Repeat verbatim only the lines from the opening of the material below through the one that contains "from mathutils import".

◆ DATASET
++++++++++++++++++++
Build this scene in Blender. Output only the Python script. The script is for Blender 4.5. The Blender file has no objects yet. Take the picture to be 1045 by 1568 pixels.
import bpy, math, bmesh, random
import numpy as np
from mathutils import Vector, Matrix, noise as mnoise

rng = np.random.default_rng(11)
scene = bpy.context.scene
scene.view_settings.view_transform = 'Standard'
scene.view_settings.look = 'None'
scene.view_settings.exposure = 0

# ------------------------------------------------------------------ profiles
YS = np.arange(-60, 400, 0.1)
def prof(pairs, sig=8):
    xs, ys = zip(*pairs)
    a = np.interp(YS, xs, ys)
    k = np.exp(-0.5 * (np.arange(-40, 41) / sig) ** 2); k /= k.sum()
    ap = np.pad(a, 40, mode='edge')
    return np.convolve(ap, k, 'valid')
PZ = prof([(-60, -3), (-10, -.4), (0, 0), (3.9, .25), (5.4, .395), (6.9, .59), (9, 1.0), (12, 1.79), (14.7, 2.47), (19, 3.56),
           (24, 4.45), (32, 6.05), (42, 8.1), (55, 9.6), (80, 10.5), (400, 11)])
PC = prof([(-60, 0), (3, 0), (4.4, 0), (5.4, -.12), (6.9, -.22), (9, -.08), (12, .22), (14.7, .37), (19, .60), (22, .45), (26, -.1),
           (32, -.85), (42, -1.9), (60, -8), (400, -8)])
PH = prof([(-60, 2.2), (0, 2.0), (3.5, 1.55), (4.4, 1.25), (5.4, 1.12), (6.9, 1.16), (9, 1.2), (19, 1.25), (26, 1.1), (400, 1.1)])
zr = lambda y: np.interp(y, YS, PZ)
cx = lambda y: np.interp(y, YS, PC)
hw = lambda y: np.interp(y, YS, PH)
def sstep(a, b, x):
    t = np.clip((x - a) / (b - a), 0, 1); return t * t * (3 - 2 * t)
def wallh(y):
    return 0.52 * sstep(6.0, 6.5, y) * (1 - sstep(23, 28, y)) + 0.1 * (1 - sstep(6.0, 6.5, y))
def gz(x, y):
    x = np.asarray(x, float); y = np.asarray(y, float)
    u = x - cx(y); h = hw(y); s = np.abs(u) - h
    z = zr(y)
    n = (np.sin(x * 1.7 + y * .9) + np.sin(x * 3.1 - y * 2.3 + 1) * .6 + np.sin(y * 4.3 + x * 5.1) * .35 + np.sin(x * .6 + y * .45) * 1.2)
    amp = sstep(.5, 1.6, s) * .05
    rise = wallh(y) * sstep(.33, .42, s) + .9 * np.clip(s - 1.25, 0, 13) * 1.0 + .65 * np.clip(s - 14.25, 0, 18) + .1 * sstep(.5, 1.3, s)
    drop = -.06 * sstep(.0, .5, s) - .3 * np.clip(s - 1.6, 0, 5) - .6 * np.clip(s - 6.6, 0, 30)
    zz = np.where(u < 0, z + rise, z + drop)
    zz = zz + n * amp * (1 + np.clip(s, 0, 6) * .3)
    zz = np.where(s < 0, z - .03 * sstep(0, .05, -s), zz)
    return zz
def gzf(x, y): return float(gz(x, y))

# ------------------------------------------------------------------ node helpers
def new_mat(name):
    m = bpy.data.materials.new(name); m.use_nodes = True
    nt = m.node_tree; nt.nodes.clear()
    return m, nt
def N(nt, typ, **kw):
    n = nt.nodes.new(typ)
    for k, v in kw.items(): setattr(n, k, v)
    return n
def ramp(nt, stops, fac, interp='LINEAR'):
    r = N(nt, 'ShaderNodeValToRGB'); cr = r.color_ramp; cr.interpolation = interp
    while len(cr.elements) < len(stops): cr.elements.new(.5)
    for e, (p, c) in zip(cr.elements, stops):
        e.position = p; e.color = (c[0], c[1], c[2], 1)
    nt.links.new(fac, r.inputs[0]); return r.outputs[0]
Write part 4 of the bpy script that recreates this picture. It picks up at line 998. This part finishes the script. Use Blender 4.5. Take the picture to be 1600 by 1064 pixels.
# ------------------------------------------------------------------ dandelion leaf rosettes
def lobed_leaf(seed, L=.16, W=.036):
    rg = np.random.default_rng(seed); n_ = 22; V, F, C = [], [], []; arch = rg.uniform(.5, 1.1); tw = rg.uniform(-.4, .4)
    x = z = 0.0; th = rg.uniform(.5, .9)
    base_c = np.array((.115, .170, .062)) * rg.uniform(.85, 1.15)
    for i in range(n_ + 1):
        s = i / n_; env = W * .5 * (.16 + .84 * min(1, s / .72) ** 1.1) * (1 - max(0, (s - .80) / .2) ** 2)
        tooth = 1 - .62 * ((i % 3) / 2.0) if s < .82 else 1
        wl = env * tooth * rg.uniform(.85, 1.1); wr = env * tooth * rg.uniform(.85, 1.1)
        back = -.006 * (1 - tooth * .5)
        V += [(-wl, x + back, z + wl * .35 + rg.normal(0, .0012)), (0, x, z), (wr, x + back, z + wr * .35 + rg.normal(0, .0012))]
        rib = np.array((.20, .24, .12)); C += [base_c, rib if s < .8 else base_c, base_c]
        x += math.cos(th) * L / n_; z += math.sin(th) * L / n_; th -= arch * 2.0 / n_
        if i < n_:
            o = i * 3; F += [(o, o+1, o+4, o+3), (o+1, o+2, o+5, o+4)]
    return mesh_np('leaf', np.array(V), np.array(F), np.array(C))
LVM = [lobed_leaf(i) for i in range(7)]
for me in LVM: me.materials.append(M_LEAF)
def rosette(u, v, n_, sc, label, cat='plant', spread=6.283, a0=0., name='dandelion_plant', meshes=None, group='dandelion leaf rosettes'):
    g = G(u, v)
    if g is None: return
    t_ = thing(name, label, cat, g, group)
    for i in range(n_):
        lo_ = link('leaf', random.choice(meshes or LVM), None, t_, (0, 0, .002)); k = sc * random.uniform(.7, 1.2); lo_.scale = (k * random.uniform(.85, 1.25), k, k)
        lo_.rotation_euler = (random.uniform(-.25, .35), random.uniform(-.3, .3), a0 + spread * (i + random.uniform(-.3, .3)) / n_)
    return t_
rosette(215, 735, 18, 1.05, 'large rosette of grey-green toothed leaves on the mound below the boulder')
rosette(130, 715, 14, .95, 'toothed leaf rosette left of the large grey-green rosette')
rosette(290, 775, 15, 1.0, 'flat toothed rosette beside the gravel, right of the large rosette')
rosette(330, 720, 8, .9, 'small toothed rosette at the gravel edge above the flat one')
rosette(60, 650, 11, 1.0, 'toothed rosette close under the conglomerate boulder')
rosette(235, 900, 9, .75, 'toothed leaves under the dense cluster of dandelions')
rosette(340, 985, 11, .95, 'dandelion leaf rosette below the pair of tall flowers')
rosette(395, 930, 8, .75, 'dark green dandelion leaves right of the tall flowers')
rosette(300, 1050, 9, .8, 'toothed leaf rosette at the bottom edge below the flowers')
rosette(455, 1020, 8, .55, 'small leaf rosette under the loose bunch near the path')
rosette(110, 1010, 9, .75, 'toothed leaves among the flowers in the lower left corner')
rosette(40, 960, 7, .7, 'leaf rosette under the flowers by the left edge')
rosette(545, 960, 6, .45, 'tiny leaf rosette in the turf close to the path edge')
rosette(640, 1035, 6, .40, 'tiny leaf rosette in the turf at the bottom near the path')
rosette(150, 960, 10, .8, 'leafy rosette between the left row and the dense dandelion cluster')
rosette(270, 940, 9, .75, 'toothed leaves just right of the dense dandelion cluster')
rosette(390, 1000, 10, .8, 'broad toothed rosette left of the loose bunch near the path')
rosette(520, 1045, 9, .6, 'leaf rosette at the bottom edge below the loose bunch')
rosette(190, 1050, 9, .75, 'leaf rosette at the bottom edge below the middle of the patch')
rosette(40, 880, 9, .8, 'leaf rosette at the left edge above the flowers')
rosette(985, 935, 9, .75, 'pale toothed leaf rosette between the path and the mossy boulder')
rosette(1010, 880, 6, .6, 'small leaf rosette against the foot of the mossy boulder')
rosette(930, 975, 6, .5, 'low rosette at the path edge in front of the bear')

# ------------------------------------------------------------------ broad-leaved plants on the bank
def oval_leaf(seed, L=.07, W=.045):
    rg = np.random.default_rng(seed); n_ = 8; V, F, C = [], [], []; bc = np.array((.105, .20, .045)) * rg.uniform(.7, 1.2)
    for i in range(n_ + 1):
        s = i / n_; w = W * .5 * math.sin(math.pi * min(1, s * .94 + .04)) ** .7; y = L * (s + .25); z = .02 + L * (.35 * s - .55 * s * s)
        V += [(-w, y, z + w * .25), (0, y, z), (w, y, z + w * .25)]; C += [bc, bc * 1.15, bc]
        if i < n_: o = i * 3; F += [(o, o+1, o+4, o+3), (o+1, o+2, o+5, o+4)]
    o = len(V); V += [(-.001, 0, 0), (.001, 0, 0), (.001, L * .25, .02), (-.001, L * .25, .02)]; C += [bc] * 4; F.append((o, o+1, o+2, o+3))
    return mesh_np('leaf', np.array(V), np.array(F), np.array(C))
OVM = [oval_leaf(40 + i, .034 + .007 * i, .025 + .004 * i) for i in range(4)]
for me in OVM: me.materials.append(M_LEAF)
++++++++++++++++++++
◆ WRITTEN RESPONSE
Build this scene in Blender. Output only the Python script. The script is for Blender 4.5. The Blender file has no objects yet. Take the picture to be 1045 by 1568 pixels.
import bpy, math, bmesh, random
import numpy as np
from mathutils import Vector, Matrix, noise as mnoise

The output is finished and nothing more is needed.